== Data section

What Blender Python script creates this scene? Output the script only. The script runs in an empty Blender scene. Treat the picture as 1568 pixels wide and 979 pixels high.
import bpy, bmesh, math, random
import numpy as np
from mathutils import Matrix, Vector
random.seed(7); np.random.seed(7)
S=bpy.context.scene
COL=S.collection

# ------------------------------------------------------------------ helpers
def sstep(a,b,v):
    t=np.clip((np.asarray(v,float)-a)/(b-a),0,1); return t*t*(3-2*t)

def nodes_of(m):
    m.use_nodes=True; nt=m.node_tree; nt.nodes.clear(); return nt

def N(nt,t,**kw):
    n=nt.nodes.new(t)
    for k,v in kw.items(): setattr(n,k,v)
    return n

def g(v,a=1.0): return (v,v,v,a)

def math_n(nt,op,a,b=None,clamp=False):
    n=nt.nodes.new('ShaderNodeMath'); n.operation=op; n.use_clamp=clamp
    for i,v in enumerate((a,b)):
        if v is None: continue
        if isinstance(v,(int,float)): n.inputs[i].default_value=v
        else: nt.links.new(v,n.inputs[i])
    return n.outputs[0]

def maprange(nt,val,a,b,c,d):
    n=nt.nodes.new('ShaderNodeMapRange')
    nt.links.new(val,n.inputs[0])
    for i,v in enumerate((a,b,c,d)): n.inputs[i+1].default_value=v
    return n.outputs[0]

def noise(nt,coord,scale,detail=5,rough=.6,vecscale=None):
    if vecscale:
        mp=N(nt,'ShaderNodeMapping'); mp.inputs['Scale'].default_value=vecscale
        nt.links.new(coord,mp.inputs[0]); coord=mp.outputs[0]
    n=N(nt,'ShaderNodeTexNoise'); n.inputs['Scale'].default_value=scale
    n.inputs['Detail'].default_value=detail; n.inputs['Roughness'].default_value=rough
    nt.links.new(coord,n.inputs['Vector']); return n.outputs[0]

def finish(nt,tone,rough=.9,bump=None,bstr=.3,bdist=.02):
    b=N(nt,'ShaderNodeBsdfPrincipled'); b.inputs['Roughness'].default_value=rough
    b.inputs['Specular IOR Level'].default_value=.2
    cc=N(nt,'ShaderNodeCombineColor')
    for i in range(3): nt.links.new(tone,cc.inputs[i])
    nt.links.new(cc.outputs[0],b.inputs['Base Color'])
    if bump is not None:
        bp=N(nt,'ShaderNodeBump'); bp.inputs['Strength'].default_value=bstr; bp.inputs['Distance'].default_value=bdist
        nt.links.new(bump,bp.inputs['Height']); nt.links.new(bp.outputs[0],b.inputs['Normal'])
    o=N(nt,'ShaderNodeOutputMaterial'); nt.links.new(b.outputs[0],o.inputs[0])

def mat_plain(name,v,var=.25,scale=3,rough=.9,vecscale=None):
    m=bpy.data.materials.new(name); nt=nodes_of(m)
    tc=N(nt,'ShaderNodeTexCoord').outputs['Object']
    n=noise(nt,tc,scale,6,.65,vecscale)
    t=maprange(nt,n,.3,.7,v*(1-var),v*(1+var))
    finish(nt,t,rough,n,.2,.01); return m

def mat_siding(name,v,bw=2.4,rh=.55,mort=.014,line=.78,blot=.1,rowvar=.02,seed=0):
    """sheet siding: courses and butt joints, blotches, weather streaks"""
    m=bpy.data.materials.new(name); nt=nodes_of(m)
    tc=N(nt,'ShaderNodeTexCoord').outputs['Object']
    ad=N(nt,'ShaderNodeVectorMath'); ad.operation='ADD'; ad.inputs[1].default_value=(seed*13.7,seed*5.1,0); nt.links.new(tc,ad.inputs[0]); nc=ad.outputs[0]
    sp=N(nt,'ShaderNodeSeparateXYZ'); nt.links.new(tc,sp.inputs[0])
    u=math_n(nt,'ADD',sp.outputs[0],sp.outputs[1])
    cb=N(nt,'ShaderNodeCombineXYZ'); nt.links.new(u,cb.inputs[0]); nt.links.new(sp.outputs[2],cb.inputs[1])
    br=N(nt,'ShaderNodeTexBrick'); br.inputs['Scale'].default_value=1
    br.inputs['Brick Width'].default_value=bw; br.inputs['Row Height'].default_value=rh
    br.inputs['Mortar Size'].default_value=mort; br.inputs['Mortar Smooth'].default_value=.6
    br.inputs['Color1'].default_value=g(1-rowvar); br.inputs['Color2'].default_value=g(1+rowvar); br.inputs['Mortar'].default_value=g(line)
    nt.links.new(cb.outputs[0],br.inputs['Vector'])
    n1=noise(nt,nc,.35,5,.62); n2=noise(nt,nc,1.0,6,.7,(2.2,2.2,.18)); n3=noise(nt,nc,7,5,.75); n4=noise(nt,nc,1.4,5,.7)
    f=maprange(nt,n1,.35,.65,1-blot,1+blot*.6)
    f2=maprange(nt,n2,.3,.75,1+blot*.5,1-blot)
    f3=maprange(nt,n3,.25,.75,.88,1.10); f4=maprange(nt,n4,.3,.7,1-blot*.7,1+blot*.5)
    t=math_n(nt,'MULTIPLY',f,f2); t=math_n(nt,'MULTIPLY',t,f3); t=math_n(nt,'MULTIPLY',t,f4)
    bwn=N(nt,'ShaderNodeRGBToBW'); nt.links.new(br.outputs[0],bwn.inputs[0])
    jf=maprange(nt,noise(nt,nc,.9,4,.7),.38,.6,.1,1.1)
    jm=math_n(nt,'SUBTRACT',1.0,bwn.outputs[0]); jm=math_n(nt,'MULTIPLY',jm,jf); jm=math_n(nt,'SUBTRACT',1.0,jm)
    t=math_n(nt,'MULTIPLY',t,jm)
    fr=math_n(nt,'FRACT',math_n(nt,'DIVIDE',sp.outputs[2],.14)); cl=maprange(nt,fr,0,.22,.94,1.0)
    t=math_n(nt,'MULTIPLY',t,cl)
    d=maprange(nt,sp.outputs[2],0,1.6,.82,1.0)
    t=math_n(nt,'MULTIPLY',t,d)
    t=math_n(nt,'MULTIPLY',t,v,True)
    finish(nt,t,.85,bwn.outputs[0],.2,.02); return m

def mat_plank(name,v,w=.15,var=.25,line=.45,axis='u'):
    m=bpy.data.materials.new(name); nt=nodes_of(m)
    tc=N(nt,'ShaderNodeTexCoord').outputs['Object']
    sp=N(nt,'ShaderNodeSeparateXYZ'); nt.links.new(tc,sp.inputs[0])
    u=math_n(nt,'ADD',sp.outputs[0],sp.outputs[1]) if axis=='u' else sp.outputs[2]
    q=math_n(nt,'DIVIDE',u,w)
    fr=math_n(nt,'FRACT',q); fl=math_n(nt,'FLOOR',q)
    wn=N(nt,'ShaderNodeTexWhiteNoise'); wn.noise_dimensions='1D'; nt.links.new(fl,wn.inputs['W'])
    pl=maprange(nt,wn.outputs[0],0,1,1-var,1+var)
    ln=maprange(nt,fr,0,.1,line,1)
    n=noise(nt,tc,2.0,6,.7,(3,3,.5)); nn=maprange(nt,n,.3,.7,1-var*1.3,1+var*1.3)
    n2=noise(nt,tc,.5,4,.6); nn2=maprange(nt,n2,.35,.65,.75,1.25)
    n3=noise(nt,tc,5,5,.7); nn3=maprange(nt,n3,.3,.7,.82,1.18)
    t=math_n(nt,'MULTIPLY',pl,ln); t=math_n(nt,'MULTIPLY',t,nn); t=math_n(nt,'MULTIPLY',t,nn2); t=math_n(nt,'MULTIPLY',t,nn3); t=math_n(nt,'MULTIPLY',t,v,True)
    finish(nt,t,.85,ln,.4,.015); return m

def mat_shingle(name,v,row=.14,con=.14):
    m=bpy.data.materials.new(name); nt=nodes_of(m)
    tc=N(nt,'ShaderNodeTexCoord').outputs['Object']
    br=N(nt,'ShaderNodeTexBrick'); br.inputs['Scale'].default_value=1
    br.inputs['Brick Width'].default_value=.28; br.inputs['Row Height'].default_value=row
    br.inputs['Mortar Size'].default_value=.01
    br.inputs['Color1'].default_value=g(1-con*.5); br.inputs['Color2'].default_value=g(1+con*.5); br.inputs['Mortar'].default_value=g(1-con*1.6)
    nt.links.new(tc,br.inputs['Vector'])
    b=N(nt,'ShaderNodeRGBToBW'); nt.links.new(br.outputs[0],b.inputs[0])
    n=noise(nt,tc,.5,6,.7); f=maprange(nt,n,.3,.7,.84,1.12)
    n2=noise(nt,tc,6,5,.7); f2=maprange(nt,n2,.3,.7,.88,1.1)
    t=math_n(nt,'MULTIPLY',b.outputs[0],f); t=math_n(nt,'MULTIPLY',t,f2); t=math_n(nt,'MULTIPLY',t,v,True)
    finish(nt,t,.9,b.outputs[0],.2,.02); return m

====

* **Task requirements**: Reproduce exactly the lines from the line with "d=maprange(nt,sp.outputs[2],0,1.6,.82,1.0)" through the line with "finish(nt,t,.85,bwn.outputs[0],.2,.02); return m", both end lines included, and only those lines.

* **Result of this exercise**:
    d=maprange(nt,sp.outputs[2],0,1.6,.82,1.0)
    t=math_n(nt,'MULTIPLY',t,d)
    t=math_n(nt,'MULTIPLY',t,v,True)
    finish(nt,t,.85,bwn.outputs[0],.2,.02); return m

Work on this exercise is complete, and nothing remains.